Your goal
Each record below should appear again exactly as written.

Listed entries
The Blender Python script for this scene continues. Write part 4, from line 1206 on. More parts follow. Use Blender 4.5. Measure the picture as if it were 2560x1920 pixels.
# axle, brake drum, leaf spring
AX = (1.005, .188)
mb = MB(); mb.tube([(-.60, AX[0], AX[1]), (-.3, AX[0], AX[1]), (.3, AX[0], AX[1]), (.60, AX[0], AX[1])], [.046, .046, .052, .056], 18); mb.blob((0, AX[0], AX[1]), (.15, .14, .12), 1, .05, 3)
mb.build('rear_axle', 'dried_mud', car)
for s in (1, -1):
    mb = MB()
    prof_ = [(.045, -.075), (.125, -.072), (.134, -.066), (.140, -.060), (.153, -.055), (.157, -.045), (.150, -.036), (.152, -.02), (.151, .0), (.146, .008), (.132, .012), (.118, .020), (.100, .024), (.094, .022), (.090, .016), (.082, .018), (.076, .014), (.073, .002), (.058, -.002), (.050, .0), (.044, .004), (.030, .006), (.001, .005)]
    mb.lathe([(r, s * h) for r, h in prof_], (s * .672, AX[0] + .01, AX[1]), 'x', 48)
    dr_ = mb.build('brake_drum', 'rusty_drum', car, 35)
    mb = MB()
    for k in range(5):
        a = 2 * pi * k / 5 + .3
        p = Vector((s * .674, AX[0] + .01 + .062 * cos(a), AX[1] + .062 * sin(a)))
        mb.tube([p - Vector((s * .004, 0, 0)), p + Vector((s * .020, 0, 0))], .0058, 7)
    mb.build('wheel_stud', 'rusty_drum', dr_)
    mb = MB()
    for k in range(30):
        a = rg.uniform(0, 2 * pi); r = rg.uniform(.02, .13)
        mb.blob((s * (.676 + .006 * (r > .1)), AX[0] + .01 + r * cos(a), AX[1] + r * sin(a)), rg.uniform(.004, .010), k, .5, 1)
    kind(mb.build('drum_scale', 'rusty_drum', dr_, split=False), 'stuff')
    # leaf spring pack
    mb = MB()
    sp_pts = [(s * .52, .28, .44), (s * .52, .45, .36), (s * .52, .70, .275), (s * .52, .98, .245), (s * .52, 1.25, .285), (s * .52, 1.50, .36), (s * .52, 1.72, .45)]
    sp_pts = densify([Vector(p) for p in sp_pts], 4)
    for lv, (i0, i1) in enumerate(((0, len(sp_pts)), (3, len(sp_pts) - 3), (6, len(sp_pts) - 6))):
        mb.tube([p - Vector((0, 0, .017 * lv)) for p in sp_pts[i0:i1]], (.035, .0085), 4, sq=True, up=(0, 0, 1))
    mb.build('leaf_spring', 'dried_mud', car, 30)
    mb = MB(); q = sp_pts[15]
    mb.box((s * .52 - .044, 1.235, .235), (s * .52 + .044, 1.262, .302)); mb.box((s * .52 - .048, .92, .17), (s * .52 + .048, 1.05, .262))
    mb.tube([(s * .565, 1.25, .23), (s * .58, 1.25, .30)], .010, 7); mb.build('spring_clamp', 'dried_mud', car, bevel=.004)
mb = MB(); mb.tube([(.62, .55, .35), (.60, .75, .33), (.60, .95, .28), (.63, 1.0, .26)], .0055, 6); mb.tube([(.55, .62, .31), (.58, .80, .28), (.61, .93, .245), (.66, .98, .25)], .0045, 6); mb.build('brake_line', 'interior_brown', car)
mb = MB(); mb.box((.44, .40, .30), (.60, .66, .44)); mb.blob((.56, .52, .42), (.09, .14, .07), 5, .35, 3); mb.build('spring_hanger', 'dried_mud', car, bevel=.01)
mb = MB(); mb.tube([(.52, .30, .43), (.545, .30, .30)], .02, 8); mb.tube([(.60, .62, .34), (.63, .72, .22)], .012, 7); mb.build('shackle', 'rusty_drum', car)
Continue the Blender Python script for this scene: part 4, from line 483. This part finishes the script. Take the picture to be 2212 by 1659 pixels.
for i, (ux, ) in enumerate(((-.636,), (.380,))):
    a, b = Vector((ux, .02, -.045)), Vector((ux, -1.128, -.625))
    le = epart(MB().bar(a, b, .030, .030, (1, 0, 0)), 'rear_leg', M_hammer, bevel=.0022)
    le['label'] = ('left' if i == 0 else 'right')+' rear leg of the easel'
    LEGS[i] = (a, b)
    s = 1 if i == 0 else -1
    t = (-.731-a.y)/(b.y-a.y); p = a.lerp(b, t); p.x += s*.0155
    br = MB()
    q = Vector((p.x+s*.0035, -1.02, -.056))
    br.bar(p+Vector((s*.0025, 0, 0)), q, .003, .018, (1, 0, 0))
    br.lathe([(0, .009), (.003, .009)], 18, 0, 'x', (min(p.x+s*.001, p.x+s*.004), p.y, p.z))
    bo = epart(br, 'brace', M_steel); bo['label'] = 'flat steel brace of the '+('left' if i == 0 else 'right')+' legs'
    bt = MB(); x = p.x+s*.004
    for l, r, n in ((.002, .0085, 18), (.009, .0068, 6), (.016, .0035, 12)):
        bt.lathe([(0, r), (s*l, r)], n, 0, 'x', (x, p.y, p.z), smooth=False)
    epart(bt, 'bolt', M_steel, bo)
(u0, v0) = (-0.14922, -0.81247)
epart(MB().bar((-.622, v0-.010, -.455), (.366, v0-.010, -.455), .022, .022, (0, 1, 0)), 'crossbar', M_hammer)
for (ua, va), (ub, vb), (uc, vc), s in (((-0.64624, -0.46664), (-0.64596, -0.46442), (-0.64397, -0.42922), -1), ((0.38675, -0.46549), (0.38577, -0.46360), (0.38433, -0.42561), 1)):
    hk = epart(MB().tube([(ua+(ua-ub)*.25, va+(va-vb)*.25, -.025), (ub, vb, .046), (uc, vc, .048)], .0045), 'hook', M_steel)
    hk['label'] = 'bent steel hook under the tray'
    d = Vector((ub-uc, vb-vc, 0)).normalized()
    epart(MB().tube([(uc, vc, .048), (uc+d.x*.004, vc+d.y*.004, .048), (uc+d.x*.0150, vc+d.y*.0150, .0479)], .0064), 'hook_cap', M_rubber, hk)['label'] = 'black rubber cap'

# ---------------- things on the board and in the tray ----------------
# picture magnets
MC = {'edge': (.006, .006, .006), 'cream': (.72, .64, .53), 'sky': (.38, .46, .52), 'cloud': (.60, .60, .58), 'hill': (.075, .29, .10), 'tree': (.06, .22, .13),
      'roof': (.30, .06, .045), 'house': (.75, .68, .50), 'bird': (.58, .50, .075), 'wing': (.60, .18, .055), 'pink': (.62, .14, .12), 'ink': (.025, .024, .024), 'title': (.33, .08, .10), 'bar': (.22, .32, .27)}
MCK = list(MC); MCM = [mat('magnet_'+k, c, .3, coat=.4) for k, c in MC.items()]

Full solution
The Blender Python script for this scene continues. Write part 4, from line 1206 on. More parts follow. Use Blender 4.5. Measure the picture as if it were 2560x1920 pixels.
# axle, brake drum, leaf spring
AX = (1.005, .188)
mb = MB(); mb.tube([(-.60, AX[0], AX[1]), (-.3, AX[0], AX[1]), (.3, AX[0], AX[1]), (.60, AX[0], AX[1])], [.046, .046, .052, .056], 18); mb.blob((0, AX[0], AX[1]), (.15, .14, .12), 1, .05, 3)
mb.build('rear_axle', 'dried_mud', car)
for s in (1, -1):
    mb = MB()
    prof_ = [(.045, -.075), (.125, -.072), (.134, -.066), (.140, -.060), (.153, -.055), (.157, -.045), (.150, -.036), (.152, -.02), (.151, .0), (.146, .008), (.132, .012), (.118, .020), (.100, .024), (.094, .022), (.090, .016), (.082, .018), (.076, .014), (.073, .002), (.058, -.002), (.050, .0), (.044, .004), (.030, .006), (.001, .005)]
    mb.lathe([(r, s * h) for r, h in prof_], (s * .672, AX[0] + .01, AX[1]), 'x', 48)
    dr_ = mb.build('brake_drum', 'rusty_drum', car, 35)
    mb = MB()
    for k in range(5):
        a = 2 * pi * k / 5 + .3
        p = Vector((s * .674, AX[0] + .01 + .062 * cos(a), AX[1] + .062 * sin(a)))
        mb.tube([p - Vector((s * .004, 0, 0)), p + Vector((s * .020, 0, 0))], .0058, 7)
    mb.build('wheel_stud', 'rusty_drum', dr_)
    mb = MB()
    for k in range(30):
        a = rg.uniform(0, 2 * pi); r = rg.uniform(.02, .13)
        mb.blob((s * (.676 + .006 * (r > .1)), AX[0] + .01 + r * cos(a), AX[1] + r * sin(a)), rg.uniform(.004, .010), k, .5, 1)
    kind(mb.build('drum_scale', 'rusty_drum', dr_, split=False), 'stuff')
    # leaf spring pack
    mb = MB()
    sp_pts = [(s * .52, .28, .44), (s * .52, .45, .36), (s * .52, .70, .275), (s * .52, .98, .245), (s * .52, 1.25, .285), (s * .52, 1.50, .36), (s * .52, 1.72, .45)]
    sp_pts = densify([Vector(p) for p in sp_pts], 4)
    for lv, (i0, i1) in enumerate(((0, len(sp_pts)), (3, len(sp_pts) - 3), (6, len(sp_pts) - 6))):
        mb.tube([p - Vector((0, 0, .017 * lv)) for p in sp_pts[i0:i1]], (.035, .0085), 4, sq=True, up=(0, 0, 1))
    mb.build('leaf_spring', 'dried_mud', car, 30)
    mb = MB(); q = sp_pts[15]
    mb.box((s * .52 - .044, 1.235, .235), (s * .52 + .044, 1.262, .302)); mb.box((s * .52 - .048, .92, .17), (s * .52 + .048, 1.05, .262))
    mb.tube([(s * .565, 1.25, .23), (s * .58, 1.25, .30)], .010, 7); mb.build('spring_clamp', 'dried_mud', car, bevel=.004)
mb = MB(); mb.tube([(.62, .55, .35), (.60, .75, .33), (.60, .95, .28), (.63, 1.0, .26)], .0055, 6); mb.tube([(.55, .62, .31), (.58, .80, .28), (.61, .93, .245), (.66, .98, .25)], .0045, 6); mb.build('brake_line', 'interior_brown', car)
mb = MB(); mb.box((.44, .40, .30), (.60, .66, .44)); mb.blob((.56, .52, .42), (.09, .14, .07), 5, .35, 3); mb.build('spring_hanger', 'dried_mud', car, bevel=.01)
mb = MB(); mb.tube([(.52, .30, .43), (.545, .30, .30)], .02, 8); mb.tube([(.60, .62, .34), (.63, .72, .22)], .012, 7); mb.build('shackle', 'rusty_drum', car)
Continue the Blender Python script for this scene: part 4, from line 483. This part finishes the script. Take the picture to be 2212 by 1659 pixels.
for i, (ux, ) in enumerate(((-.636,), (.380,))):
    a, b = Vector((ux, .02, -.045)), Vector((ux, -1.128, -.625))
    le = epart(MB().bar(a, b, .030, .030, (1, 0, 0)), 'rear_leg', M_hammer, bevel=.0022)
    le['label'] = ('left' if i == 0 else 'right')+' rear leg of the easel'
    LEGS[i] = (a, b)
    s = 1 if i == 0 else -1
    t = (-.731-a.y)/(b.y-a.y); p = a.lerp(b, t); p.x += s*.0155
    br = MB()
    q = Vector((p.x+s*.0035, -1.02, -.056))
    br.bar(p+Vector((s*.0025, 0, 0)), q, .003, .018, (1, 0, 0))
    br.lathe([(0, .009), (.003, .009)], 18, 0, 'x', (min(p.x+s*.001, p.x+s*.004), p.y, p.z))
    bo = epart(br, 'brace', M_steel); bo['label'] = 'flat steel brace of the '+('left' if i == 0 else 'right')+' legs'
    bt = MB(); x = p.x+s*.004
    for l, r, n in ((.002, .0085, 18), (.009, .0068, 6), (.016, .0035, 12)):
        bt.lathe([(0, r), (s*l, r)], n, 0, 'x', (x, p.y, p.z), smooth=False)
    epart(bt, 'bolt', M_steel, bo)
(u0, v0) = (-0.14922, -0.81247)
epart(MB().bar((-.622, v0-.010, -.455), (.366, v0-.010, -.455), .022, .022, (0, 1, 0)), 'crossbar', M_hammer)
for (ua, va), (ub, vb), (uc, vc), s in (((-0.64624, -0.46664), (-0.64596, -0.46442), (-0.64397, -0.42922), -1), ((0.38675, -0.46549), (0.38577, -0.46360), (0.38433, -0.42561), 1)):
    hk = epart(MB().tube([(ua+(ua-ub)*.25, va+(va-vb)*.25, -.025), (ub, vb, .046), (uc, vc, .048)], .0045), 'hook', M_steel)
    hk['label'] = 'bent steel hook under the tray'
    d = Vector((ub-uc, vb-vc, 0)).normalized()
    epart(MB().tube([(uc, vc, .048), (uc+d.x*.004, vc+d.y*.004, .048), (uc+d.x*.0150, vc+d.y*.0150, .0479)], .0064), 'hook_cap', M_rubber, hk)['label'] = 'black rubber cap'

# ---------------- things on the board and in the tray ----------------
# picture magnets
MC = {'edge': (.006, .006, .006), 'cream': (.72, .64, .53), 'sky': (.38, .46, .52), 'cloud': (.60, .60, .58), 'hill': (.075, .29, .10), 'tree': (.06, .22, .13),
      'roof': (.30, .06, .045), 'house': (.75, .68, .50), 'bird': (.58, .50, .075), 'wing': (.60, .18, .055), 'pink': (.62, .14, .12), 'ink': (.025, .024, .024), 'title': (.33, .08, .10), 'bar': (.22, .32, .27)}
MCK = list(MC); MCM = [mat('magnet_'+k, c, .3, coat=.4) for k, c in MC.items()]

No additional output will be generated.